- REQUIRED TASK -
Return the listing below unchanged, minus its pictures.

- SOURCE EXCERPT -
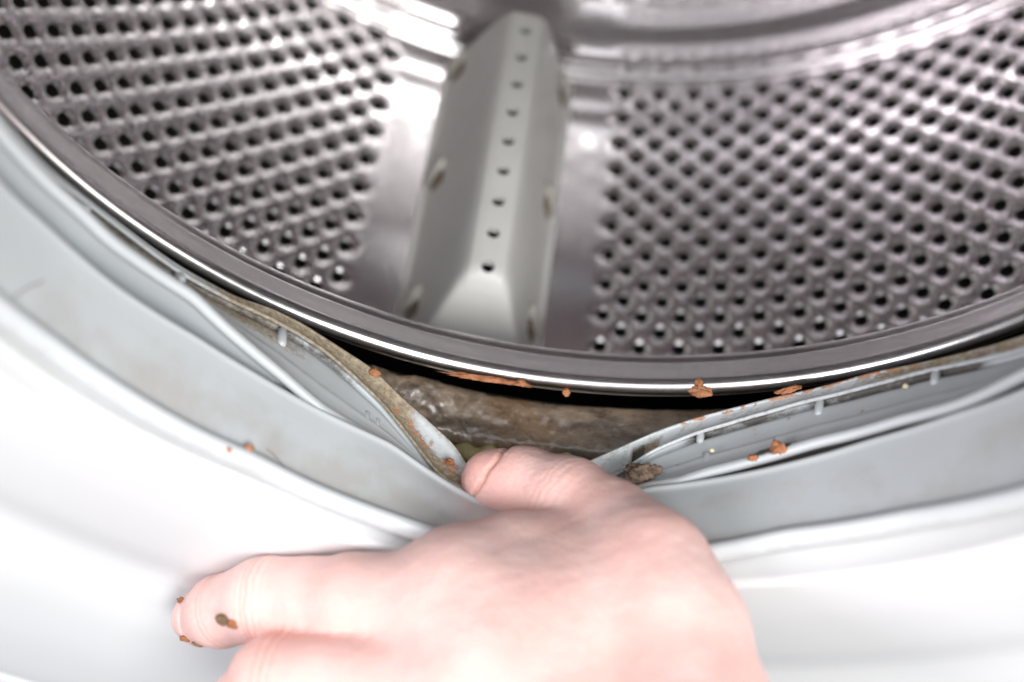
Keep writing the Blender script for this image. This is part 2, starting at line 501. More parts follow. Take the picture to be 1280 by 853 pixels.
    cols_r.append(R[:, -1]); cols_y.append(Y[:, -1]); tg.append(TG[-1])
    R, Y, tg = np.stack(cols_r, 1), np.stack(cols_y, 1), np.array(tg)
    thd = ((TH_D + 180) % 360 - 180)[:, None] + 0 * R
    G = tg[None, :] + 0 * R
    # slot in the right part of the lip
    sl = sstep(9.9, 10.3, thd) * (1 - sstep(12.6, 13.4, thd)) * sstep(4.10, 4.25, G) * (1 - sstep(4.75, 4.9, G))
    R = R + 0.0042 * sl
    # small unevenness of soft rubber
    P = ring_pos(np.radians(thd), R, Y)
    w = (fbm(P.reshape(-1, 3), 40, 2).reshape(R.shape) - 0.5) * 0.0007
    R = R + w * sstep(1.1, 1.6, G)
    P = ring_pos(np.radians(thd), R, Y).reshape(-1, 3)
    g, t = G.ravel(), thd.ravel()
    bandp = lambda a, b, x, e: sstep(a - e, a + e, x) * (1 - sstep(b - e, b + e, x))
    nz = fbm(P, 90, 4)
    nz2 = fbm(P + 5, 420, 4)
    lip = bandp(3.97, 5.2, g, 0.05)
    left = 1 - sstep(-4, 4, t)
    olive = lip * (left * (0.95 + 0.5 * (nz - 0.5)) * sstep(-50, -36, t) + (1 - left) * 0.35 * (nz2 > 0.45) + (1 - left) * sstep(34, 42, t) * 0.7 * bandp(4.3, 5.2, g, .15))
    olive *= 1 - 0.75 * bandp(4.45, 4.95, g, 0.12) * bandp(-15, 0, t, 2)
    olive = np.maximum(olive, bandp(3.55, 3.98, g, 0.12) * (1 - sstep(-34, -24, t)) * 0.75)
    rust = lip * (bandp(-19, -6, t, 2) * bandp(4.3, 4.7, g, 0.18) * (0.4 + 0.6 * sstep(0.44, 0.58, nz2))
                  + bandp(14, 44, t, 3) * bandp(4.7, 5.2, g, 0.2) * (0.35 + 0.65 * sstep(0.42, 0.55, nz2)))
    rust = np.maximum(rust, bandp(3.2, 3.9, g, 0.1) * bandp(10, 40, t, 3) * sstep(0.66, 0.72, nz2) * 0.6)
    dark = bandp(3.87, 3.985, g, 0.05) * (bandp(16, 50, t, 2) * (0.45 + 0.9 * (nz - 0.35)) + bandp(-60, -22, t, 3) * 0.55 * (nz2 + 0.4))
    dark = np.maximum(dark, bandp(3.0, 3.2, g, 0.05) * bandp(24.5, 29, t, 1) * 0.8)
    dark = np.maximum(dark, sl.ravel() * 0.8 * (t < 11.3))  # recess shade painted at the deep left end of the slot
    olive = np.maximum(olive, sl.ravel() * 0.9)
    smudge = bandp(1.08, 1.8, g, 0.08) * (0.25 + 1.1 * (nz - 0.42)) + bandp(0.72, 0.9, g, 0.05) * (0.45 + nz2 - 0.5) + bandp(1.08, 1.22, g, 0.05) * 0.75 * nz2 * bandp(-30, 25, t, 6)
    smudge = np.clip(smudge, 0, 1) + bandp(3.0, 3.9, g, 0.1) * (0.04 + 0.8 * (nz - 0.45))
    dark = np.maximum(dark, bandp(2.12, 2.88, g, 0.03) * (sstep(13, 22, t) + bandp(-31, -12, t, 3)) * 1.1)  # black shade of the deep gap before the tube, painted into the rubber
    smudge = np.clip(smudge + bandp(1.1, 1.5, g, 0.12) * bandp(-62, 0, t, 8) * (0.35 + 0.7 * (nz - 0.4)), 0, 1.2)
    smudge = np.clip(smudge + bandp(0.05, 0.74, g, 0.05) * (0.75 + 0.5 * (nz - 0.5)), 0, 1.3)
    dark = np.maximum(dark, (1 - sstep(0.12, 0.26, g)) * 0.7)  # shadow of the panel edge painted onto the tucked rubber
    # tub edge and the hidden bellows are grimy
    olive = np.maximum(olive, sstep(5.25, 5.5, g))
    dark = np.maximum(dark, sstep(5.3, 5.7, g) * 0.8)
    o = mesh_np('door_gasket', P, grid_quads(len(TH), R.shape[1], wrap_n=True), M_RUBBER, machine,
                attrs={'olive': np.clip(olive, 0, 1), 'rust': np.clip(rust, 0, 1), 'dark': np.clip(dark, 0, 1), 'smudge': np.clip(smudge, 0, 1)})
    # little moulded ribs on the inner wall
    def wall(td, s):
        f = lambda A: np.interp(td, TH_D[TH_D < 66], A[TH_D < 66])
        r = f(wr0) * (1 - s) + f(lL[0]) * s + 0.0019
        y = f(wy0) * (1 - s) + f(lL[1]) * s
        return np.array(ring_pos(np.radians(td), r, y))
    for td, s0, s1, rad in ((-58.1, 0.86, 1.05, 1.2), (-45.3, 0.78, 1.02, 1.5), (-32.0, 0.66, 0.92, 1.5), (-20.3, 0.16, 0.46, 1.0), (-18.9, 0.20, 0.50, 0.8),
                            (17.8, 0.86, 1.02, 1.2), (18.8, 0.02, 0.36, 1.3), (31.3, 0.72, 0.97, 1.3), (32.9, 0.03, 0.26, 1.3), (44.5, 0.75, 0.99, 1.3)):
        capsule('rib', wall(td, s0), wall(td, s1), rad / 1000, M_RUBBER, o)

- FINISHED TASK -
Keep writing the Blender script for this image. This is part 2, starting at line 501. More parts follow. Take the picture to be 1280 by 853 pixels.
    cols_r.append(R[:, -1]); cols_y.append(Y[:, -1]); tg.append(TG[-1])
    R, Y, tg = np.stack(cols_r, 1), np.stack(cols_y, 1), np.array(tg)
    thd = ((TH_D + 180) % 360 - 180)[:, None] + 0 * R
    G = tg[None, :] + 0 * R
    # slot in the right part of the lip
    sl = sstep(9.9, 10.3, thd) * (1 - sstep(12.6, 13.4, thd)) * sstep(4.10, 4.25, G) * (1 - sstep(4.75, 4.9, G))
    R = R + 0.0042 * sl
    # small unevenness of soft rubber
    P = ring_pos(np.radians(thd), R, Y)
    w = (fbm(P.reshape(-1, 3), 40, 2).reshape(R.shape) - 0.5) * 0.0007
    R = R + w * sstep(1.1, 1.6, G)
    P = ring_pos(np.radians(thd), R, Y).reshape(-1, 3)
    g, t = G.ravel(), thd.ravel()
    bandp = lambda a, b, x, e: sstep(a - e, a + e, x) * (1 - sstep(b - e, b + e, x))
    nz = fbm(P, 90, 4)
    nz2 = fbm(P + 5, 420, 4)
    lip = bandp(3.97, 5.2, g, 0.05)
    left = 1 - sstep(-4, 4, t)
    olive = lip * (left * (0.95 + 0.5 * (nz - 0.5)) * sstep(-50, -36, t) + (1 - left) * 0.35 * (nz2 > 0.45) + (1 - left) * sstep(34, 42, t) * 0.7 * bandp(4.3, 5.2, g, .15))
    olive *= 1 - 0.75 * bandp(4.45, 4.95, g, 0.12) * bandp(-15, 0, t, 2)
    olive = np.maximum(olive, bandp(3.55, 3.98, g, 0.12) * (1 - sstep(-34, -24, t)) * 0.75)
    rust = lip * (bandp(-19, -6, t, 2) * bandp(4.3, 4.7, g, 0.18) * (0.4 + 0.6 * sstep(0.44, 0.58, nz2))
                  + bandp(14, 44, t, 3) * bandp(4.7, 5.2, g, 0.2) * (0.35 + 0.65 * sstep(0.42, 0.55, nz2)))
    rust = np.maximum(rust, bandp(3.2, 3.9, g, 0.1) * bandp(10, 40, t, 3) * sstep(0.66, 0.72, nz2) * 0.6)
    dark = bandp(3.87, 3.985, g, 0.05) * (bandp(16, 50, t, 2) * (0.45 + 0.9 * (nz - 0.35)) + bandp(-60, -22, t, 3) * 0.55 * (nz2 + 0.4))
    dark = np.maximum(dark, bandp(3.0, 3.2, g, 0.05) * bandp(24.5, 29, t, 1) * 0.8)
    dark = np.maximum(dark, sl.ravel() * 0.8 * (t < 11.3))  # recess shade painted at the deep left end of the slot
    olive = np.maximum(olive, sl.ravel() * 0.9)
    smudge = bandp(1.08, 1.8, g, 0.08) * (0.25 + 1.1 * (nz - 0.42)) + bandp(0.72, 0.9, g, 0.05) * (0.45 + nz2 - 0.5) + bandp(1.08, 1.22, g, 0.05) * 0.75 * nz2 * bandp(-30, 25, t, 6)
    smudge = np.clip(smudge, 0, 1) + bandp(3.0, 3.9, g, 0.1) * (0.04 + 0.8 * (nz - 0.45))
    dark = np.maximum(dark, bandp(2.12, 2.88, g, 0.03) * (sstep(13, 22, t) + bandp(-31, -12, t, 3)) * 1.1)  # black shade of the deep gap before the tube, painted into the rubber
    smudge = np.clip(smudge + bandp(1.1, 1.5, g, 0.12) * bandp(-62, 0, t, 8) * (0.35 + 0.7 * (nz - 0.4)), 0, 1.2)
    smudge = np.clip(smudge + bandp(0.05, 0.74, g, 0.05) * (0.75 + 0.5 * (nz - 0.5)), 0, 1.3)
    dark = np.maximum(dark, (1 - sstep(0.12, 0.26, g)) * 0.7)  # shadow of the panel edge painted onto the tucked rubber
    # tub edge and the hidden bellows are grimy
    olive = np.maximum(olive, sstep(5.25, 5.5, g))
    dark = np.maximum(dark, sstep(5.3, 5.7, g) * 0.8)
    o = mesh_np('door_gasket', P, grid_quads(len(TH), R.shape[1], wrap_n=True), M_RUBBER, machine,
                attrs={'olive': np.clip(olive, 0, 1), 'rust': np.clip(rust, 0, 1), 'dark': np.clip(dark, 0, 1), 'smudge': np.clip(smudge, 0, 1)})
    # little moulded ribs on the inner wall
    def wall(td, s):
        f = lambda A: np.interp(td, TH_D[TH_D < 66], A[TH_D < 66])
        r = f(wr0) * (1 - s) + f(lL[0]) * s + 0.0019
        y = f(wy0) * (1 - s) + f(lL[1]) * s
        return np.array(ring_pos(np.radians(td), r, y))
    for td, s0, s1, rad in ((-58.1, 0.86, 1.05, 1.2), (-45.3, 0.78, 1.02, 1.5), (-32.0, 0.66, 0.92, 1.5), (-20.3, 0.16, 0.46, 1.0), (-18.9, 0.20, 0.50, 0.8),
                            (17.8, 0.86, 1.02, 1.2), (18.8, 0.02, 0.36, 1.3), (31.3, 0.72, 0.97, 1.3), (32.9, 0.03, 0.26, 1.3), (44.5, 0.75, 0.99, 1.3)):
        capsule('rib', wall(td, s0), wall(td, s1), rad / 1000, M_RUBBER, o)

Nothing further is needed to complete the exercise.